Fire Dept says Reconnect Austin will save lives

Ignacio Garcia, “Underground highway would have built-in safety features,” KXAN, June 26, 2013

A dramatic scene played out on Austin’s busiest roadway Monday when flames engulfed a tractor trailer on Interstate 35 near Riverside Drive. Witnesses described explosion and large flames shooting out a trailer loaded with pork bellies.

Eight hours later, the roads finally reopened.

New plans to move a section of the interstate have raised several questions, including what would happen in the event of a large fire in the tunnel?

“An accident inside a tunnel would make things a little bit more difficult, but no more difficult I would assume than what we had yesterday when we had to block off the entire southbound lanes,” said Palmer Buck with the Austin Fire Department. “We just have to work on contingency features if we did have a wreck in that facility how we’d move traffic around.”

Those are the challenges the fire department would have to consider as cut and cap supporters move towards burying a stretch of the interstate to create a tunnel that would add 30 acres of parks, stores and office space above.

“If you’re underground you have to have standard pipe systems that we can hook up to,” Buck said, “as well as some other protection systems and exits, if they are trapped in the tunnel, to exit out of.”
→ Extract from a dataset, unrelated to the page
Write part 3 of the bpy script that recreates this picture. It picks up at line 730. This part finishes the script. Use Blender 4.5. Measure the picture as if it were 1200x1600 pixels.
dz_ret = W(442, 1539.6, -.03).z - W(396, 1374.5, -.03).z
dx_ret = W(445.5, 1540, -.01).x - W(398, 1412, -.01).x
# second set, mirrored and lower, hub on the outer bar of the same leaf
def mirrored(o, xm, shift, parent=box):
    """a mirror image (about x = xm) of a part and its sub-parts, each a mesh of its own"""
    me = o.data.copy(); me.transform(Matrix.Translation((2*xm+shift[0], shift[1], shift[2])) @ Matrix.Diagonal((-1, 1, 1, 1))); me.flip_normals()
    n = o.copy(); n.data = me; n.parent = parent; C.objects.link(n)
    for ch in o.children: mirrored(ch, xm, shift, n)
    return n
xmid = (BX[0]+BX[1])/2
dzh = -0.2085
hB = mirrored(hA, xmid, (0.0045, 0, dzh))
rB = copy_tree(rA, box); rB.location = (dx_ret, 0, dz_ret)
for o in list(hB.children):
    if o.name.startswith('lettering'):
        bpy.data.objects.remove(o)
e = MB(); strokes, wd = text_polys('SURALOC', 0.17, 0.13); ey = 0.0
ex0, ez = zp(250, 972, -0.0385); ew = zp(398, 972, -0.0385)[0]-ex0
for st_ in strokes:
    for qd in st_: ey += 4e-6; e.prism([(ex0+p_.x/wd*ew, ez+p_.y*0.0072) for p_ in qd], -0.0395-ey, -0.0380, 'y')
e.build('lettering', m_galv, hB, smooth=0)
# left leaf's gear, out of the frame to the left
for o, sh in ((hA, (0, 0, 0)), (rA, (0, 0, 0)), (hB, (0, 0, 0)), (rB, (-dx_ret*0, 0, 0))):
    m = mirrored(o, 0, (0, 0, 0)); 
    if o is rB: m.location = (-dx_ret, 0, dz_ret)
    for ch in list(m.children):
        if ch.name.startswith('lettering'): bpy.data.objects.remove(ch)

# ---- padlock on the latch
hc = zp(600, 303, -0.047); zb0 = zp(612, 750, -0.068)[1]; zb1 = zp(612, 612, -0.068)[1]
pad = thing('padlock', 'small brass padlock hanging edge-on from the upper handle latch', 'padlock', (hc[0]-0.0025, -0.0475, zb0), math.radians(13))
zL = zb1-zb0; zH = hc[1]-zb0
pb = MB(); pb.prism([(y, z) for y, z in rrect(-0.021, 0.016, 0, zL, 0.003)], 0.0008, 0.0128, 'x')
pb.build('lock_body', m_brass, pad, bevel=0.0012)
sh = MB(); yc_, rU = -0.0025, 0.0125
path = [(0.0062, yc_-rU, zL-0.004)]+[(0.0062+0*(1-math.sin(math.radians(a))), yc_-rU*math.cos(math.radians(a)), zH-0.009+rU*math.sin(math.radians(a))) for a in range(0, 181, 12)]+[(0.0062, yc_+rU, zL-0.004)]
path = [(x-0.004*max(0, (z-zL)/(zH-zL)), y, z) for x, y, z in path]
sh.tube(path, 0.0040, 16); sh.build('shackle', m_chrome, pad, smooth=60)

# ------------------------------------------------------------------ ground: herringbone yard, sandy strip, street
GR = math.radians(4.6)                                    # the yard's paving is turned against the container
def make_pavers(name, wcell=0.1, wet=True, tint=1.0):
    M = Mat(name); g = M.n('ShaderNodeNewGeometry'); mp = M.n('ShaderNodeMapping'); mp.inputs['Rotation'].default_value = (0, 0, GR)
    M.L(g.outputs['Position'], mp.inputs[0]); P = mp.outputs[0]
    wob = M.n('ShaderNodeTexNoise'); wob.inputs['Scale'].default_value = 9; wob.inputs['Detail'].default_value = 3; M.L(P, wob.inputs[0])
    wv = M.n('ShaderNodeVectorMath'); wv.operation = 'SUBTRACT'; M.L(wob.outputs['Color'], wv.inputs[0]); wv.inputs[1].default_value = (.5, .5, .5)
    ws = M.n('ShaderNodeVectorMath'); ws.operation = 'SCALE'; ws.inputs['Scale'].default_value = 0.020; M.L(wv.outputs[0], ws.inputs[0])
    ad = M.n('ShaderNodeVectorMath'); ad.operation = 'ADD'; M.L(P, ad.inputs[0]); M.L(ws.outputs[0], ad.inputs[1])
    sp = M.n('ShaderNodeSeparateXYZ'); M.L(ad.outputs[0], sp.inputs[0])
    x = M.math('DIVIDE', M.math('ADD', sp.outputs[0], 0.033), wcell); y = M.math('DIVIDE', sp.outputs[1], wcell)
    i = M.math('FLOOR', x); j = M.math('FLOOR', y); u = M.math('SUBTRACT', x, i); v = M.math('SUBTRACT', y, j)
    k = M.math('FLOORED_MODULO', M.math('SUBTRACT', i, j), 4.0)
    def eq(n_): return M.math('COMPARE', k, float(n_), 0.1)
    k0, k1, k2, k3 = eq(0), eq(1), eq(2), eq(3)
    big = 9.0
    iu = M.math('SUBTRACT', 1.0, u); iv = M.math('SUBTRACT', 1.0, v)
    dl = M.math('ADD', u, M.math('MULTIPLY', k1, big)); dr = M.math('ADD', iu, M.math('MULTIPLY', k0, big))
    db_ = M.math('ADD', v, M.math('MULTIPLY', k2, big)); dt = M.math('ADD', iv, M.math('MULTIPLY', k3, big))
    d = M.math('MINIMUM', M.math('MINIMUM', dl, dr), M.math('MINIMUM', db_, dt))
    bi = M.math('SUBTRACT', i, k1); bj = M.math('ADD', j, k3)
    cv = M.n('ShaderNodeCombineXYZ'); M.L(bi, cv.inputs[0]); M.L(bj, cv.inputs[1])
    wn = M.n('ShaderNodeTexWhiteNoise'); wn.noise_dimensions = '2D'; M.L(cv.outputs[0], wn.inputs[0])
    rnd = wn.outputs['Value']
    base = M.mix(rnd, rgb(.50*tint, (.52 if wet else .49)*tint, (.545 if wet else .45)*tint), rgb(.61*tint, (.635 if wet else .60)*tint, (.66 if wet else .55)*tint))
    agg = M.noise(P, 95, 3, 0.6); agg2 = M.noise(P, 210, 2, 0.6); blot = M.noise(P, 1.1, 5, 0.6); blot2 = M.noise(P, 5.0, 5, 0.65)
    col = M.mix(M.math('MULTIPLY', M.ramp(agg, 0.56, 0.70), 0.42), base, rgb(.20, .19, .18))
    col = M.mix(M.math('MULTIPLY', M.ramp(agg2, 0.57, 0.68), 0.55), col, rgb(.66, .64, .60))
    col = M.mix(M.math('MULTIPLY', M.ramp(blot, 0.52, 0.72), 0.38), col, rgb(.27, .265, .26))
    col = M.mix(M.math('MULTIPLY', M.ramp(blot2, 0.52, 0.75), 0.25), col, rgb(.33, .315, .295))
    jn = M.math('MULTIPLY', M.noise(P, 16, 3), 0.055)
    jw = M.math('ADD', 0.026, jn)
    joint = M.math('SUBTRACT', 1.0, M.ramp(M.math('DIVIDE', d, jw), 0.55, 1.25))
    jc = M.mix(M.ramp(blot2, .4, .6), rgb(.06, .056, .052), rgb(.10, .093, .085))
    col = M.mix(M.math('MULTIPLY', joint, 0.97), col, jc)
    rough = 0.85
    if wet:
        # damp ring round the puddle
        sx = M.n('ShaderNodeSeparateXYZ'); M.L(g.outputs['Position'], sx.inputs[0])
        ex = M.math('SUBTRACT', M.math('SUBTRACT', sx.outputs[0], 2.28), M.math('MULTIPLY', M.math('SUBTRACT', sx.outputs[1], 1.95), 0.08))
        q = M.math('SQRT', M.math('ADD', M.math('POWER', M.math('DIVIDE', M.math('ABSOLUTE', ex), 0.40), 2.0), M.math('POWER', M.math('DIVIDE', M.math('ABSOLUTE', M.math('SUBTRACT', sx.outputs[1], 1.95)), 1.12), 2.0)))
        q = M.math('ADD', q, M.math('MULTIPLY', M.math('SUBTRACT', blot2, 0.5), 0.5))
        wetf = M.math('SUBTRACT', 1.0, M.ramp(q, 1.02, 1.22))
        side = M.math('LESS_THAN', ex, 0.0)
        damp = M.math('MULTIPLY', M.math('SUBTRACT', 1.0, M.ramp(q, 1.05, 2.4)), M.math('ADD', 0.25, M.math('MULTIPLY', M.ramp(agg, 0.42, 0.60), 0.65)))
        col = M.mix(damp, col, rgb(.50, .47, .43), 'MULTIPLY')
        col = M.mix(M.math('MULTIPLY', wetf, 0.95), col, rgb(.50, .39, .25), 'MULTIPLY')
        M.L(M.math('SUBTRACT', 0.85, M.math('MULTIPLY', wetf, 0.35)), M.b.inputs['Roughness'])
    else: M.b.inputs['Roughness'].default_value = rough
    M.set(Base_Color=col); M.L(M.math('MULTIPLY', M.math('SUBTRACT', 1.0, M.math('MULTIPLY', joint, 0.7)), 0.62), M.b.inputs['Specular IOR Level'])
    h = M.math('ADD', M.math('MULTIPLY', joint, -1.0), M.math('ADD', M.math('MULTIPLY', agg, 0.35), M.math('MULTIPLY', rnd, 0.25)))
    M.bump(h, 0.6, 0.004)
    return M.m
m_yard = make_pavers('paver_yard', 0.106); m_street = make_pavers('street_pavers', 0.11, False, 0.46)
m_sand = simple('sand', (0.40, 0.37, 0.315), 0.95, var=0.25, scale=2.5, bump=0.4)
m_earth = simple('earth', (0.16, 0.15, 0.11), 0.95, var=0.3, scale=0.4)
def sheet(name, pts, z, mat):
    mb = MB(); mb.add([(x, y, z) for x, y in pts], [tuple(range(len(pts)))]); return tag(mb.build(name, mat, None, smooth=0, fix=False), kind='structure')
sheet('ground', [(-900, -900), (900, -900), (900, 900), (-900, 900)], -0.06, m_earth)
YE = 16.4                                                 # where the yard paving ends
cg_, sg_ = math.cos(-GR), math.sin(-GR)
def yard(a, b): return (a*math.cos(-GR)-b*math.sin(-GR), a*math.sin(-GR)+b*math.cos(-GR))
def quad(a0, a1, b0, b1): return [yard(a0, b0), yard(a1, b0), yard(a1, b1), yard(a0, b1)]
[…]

Safety was one of the topics in Tuesday’s open house at Akins High School as Austinites met to discuss future highway designs of the busy interstate. The idea of a “depressed” highway design is one of two being discussed.

“They could be built to have caps on top of them, not for the entire segment but for pieces of it,” said Kelli Reyna with TxDOT. “You could have caps on the depressed sections.”

(TxDOT’s) Reyna says all safety infrastructure for emergency services would be built, including built-in escape routes underground. “They are depressed main lanes, but the frontage roads would remain on the sides of the roadway,” she said. “That’s so that you can continue to have access onto and off of I-35.”

The cut and cap plan idea is still years away, but firefighters say they’ll be ready for whatever happens, whether it’s a capped tunnel or open road.